WHAT THE TASK REQUIRES:
Print the listing from its top line through the line containing "40), M['steel'], sk)", nothing more, and leave out the pictures.

------------------------------------------------------------

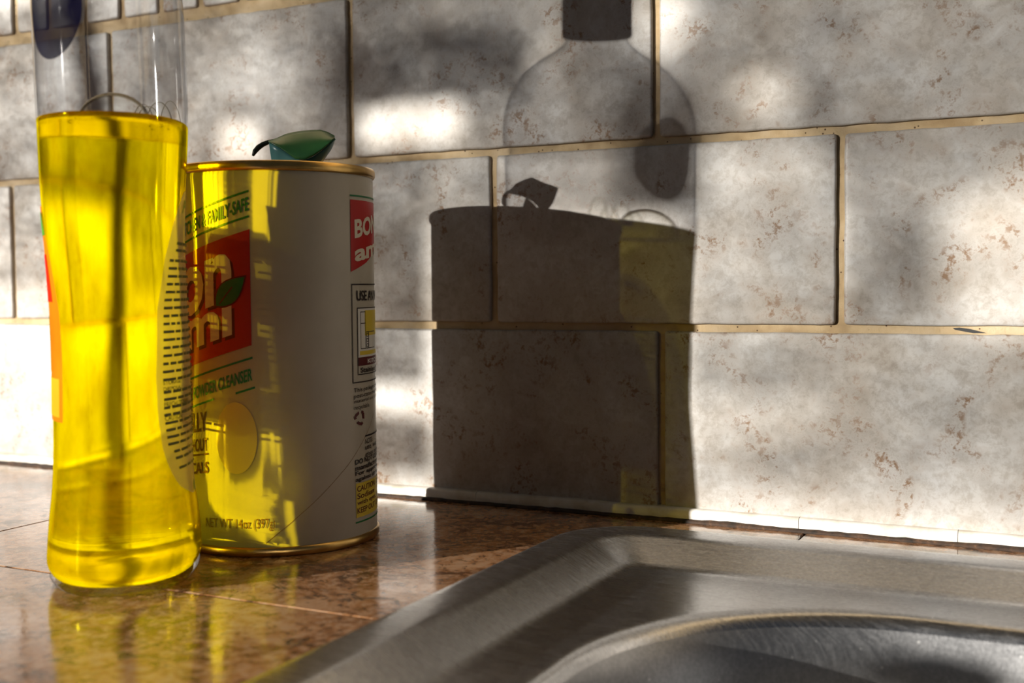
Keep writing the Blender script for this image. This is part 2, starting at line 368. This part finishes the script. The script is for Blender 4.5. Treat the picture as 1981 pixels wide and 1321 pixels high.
def loft(rings, cap=False):
    n = len(rings[0]); vs_ = [p for r in rings for p in r]; fs = []
    for j in range(len(rings)-1):
        for i in range(n):
            k = (i+1) % n; fs.append((j*n+i, j*n+k, (j+1)*n+k, (j+1)*n+i))
    if cap: fs.append(tuple((len(rings)-1)*n+i for i in range(n)))
    return vs_, fs
def orect(d, h, r): return rrect(OX0+d, OX1-d, OY0+d, OY1-d, r, h)
rim = [orect(d, h, max(.09, .42-d*.85)) for d, h in ((0, .002), (0, .028), (.004, .042), (.014, .055), (.032, .064), (.055, .068), (.075, .0685), (.13, .069), (.185, .068), (.205, .066), (.222, .061), (.236, .053), (.26, .040), (.32, .008), (.385, -.027), (.405, -.037), (.42, -.042), (.435, -.0445), (.46, -.045), (.49, -.045))]
BX0, BX1, BY0, BY1 = 2.42, 11.5, -6.5, -1.24
def brect(d, h, r=1.05): return rrect(BX0+d, BX1-d, BY0+d, BY1-d, r, h)
deck = [orect(.49, -.045, .09), orect(.55, -.045, .3)]
for k in range(1, 5):
    f = k/5; deck.append([a.lerp(b, f) for a, b in zip(orect(.55, -.045, .3), brect(-.02, -.045))])
deck += [brect(-.02, -.045), brect(-.005, -.046), brect(.012, -.052), brect(.028, -.064), brect(.040, -.080), brect(.048, -.10)]
bowl = [brect(.048, -.10), brect(.07, -.16), brect(.085, -.3), brect(.11, -.7), brect(.14, -1.2), brect(.17, -1.6, 1.0), brect(.22, -1.82, .98), brect(.32, -1.98, .92), brect(.48, -2.08, .8), brect(.7, -2.12, .6), brect(1.6, -2.16, .5)]
r_ = obj('rim', *loft(rim), M['steel'], sk); d_ = obj('deck', *loft(deck), M['steel'], sk); b_ = obj('bowl', *loft(bowl, True), M['satin'], sk)
obj('drain', *lathe([(.5, -2.155), (.56, -2.13), (.52, -2.135), (.44, -2.18), (.3, -2.25), (0.02, -2.25)], (7, -3.9), 40), M['steel'], sk)

# ------------------------------------------------------------------ cleanser can
CC = (0.351, -1.233); CR = 0.497
can = thing('cleanser_can', V(*CC, 0), 'cream paper cleanser can with red logo and gold tin rims behind the yellow soap bottle', 'can')
body = obj('paper_tube', *lathe([(CR-.004, .03), (CR, .045), (CR, 1.80), (CR-.003, 1.826)], CC, 160), M['paper'], can)
bt = obj('bottom_rim', *lathe([(0.02, .012), (CR-.05, .012), (CR-.03, .0), (CR+.002, .0), (CR+.009, .006), (CR+.012, .02), (CR+.011, .036), (CR+.006, .044), (CR-.002, .046)], CC, 128), M['brass'], can)
tp = obj('top_rim', *lathe([(CR-.002, 1.818), (CR+.006, 1.820), (CR+.011, 1.828), (CR+.012, 1.845), (CR+.010, 1.858), (CR+.004, 1.865), (CR-.010, 1.866), (CR-.020, 1.860), (CR-.024, 1.83), (CR-.028, 1.80)], CC, 128), M['brass'], can)
lid = obj('lid', *lathe([(CR-.026, 1.80), (CR-.05, 1.795), (CR-.09, 1.80), (CR-.12, 1.812), (0.2, 1.815), (0.01, 1.815)], CC, 96), M['brass'], can)

def text2d(body_, bold=0.0, shear=0.0):
    cu = bpy.data.curves.new('t', 'FONT'); cu.body = body_; cu.size = 1; cu.offset = bold; cu.resolution_u = 3; cu.shear = shear
    o = bpy.data.objects.new('t', cu); col.objects.link(o)
    dg = bpy.context.evaluated_depsgraph_get(); me = bpy.data.meshes.new_from_object(o.evaluated_get(dg))
    bpy.data.objects.remove(o); bpy.data.curves.remove(cu)
    bm = bmesh.new(); bm.from_mesh(me); bpy.data.meshes.remove(me); return bm
def rect2d(x0, y0, x1, y1):
    bm = bmesh.new(); v = [bm.verts.new((x, y, 0)) for x, y in ((x0, y0), (x1, y0), (x1, y1), (x0, y1))]; bm.faces.new(v); return bm
def poly2d(pts):
    bm = bmesh.new(); bm.faces.new([bm.verts.new((x, y, 0)) for x, y in pts]); bmesh.ops.triangulate(bm, faces=bm.faces[:]); return bm
def slice2d(bm, step):
    xs = [v.co.x for v in bm.verts]; x = min(xs)+step
    while x < max(xs):
        bmesh.ops.bisect_plane(bm, geom=bm.verts[:]+bm.edges[:]+bm.faces[:], plane_co=(x, 0, 0), plane_no=(1, 0, 0)); x += step
def fit2d(bm, x0, x1, y0, y1):
    xs = [v.co.x for v in bm.verts]; ys = [v.co.y for v in bm.verts]
    a, b, c, d = min(xs), max(xs), min(ys), max(ys)
    for v in bm.verts: v.co.x = x0+(v.co.x-a)/(b-a)*(x1-x0); v.co.y = y0+(v.co.y-c)/(d-c)*(y1-y0)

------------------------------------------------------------

EXERCISE RESULT:
Keep writing the Blender script for this image. This is part 2, starting at line 368. This part finishes the script. The script is for Blender 4.5. Treat the picture as 1981 pixels wide and 1321 pixels high.
def loft(rings, cap=False):
    n = len(rings[0]); vs_ = [p for r in rings for p in r]; fs = []
    for j in range(len(rings)-1):
        for i in range(n):
            k = (i+1) % n; fs.append((j*n+i, j*n+k, (j+1)*n+k, (j+1)*n+i))
    if cap: fs.append(tuple((len(rings)-1)*n+i for i in range(n)))
    return vs_, fs
def orect(d, h, r): return rrect(OX0+d, OX1-d, OY0+d, OY1-d, r, h)
rim = [orect(d, h, max(.09, .42-d*.85)) for d, h in ((0, .002), (0, .028), (.004, .042), (.014, .055), (.032, .064), (.055, .068), (.075, .0685), (.13, .069), (.185, .068), (.205, .066), (.222, .061), (.236, .053), (.26, .040), (.32, .008), (.385, -.027), (.405, -.037), (.42, -.042), (.435, -.0445), (.46, -.045), (.49, -.045))]
BX0, BX1, BY0, BY1 = 2.42, 11.5, -6.5, -1.24
def brect(d, h, r=1.05): return rrect(BX0+d, BX1-d, BY0+d, BY1-d, r, h)
deck = [orect(.49, -.045, .09), orect(.55, -.045, .3)]
for k in range(1, 5):
    f = k/5; deck.append([a.lerp(b, f) for a, b in zip(orect(.55, -.045, .3), brect(-.02, -.045))])
deck += [brect(-.02, -.045), brect(-.005, -.046), brect(.012, -.052), brect(.028, -.064), brect(.040, -.080), brect(.048, -.10)]
bowl = [brect(.048, -.10), brect(.07, -.16), brect(.085, -.3), brect(.11, -.7), brect(.14, -1.2), brect(.17, -1.6, 1.0), brect(.22, -1.82, .98), brect(.32, -1.98, .92), brect(.48, -2.08, .8), brect(.7, -2.12, .6), brect(1.6, -2.16, .5)]
r_ = obj('rim', *loft(rim), M['steel'], sk); d_ = obj('deck', *loft(deck), M['steel'], sk); b_ = obj('bowl', *loft(bowl, True), M['satin'], sk)
obj('drain', *lathe([(.5, -2.155), (.56, -2.13), (.52, -2.135), (.44, -2.18), (.3, -2.25), (0.02, -2.25)], (7, -3.9), 40), M['steel'], sk)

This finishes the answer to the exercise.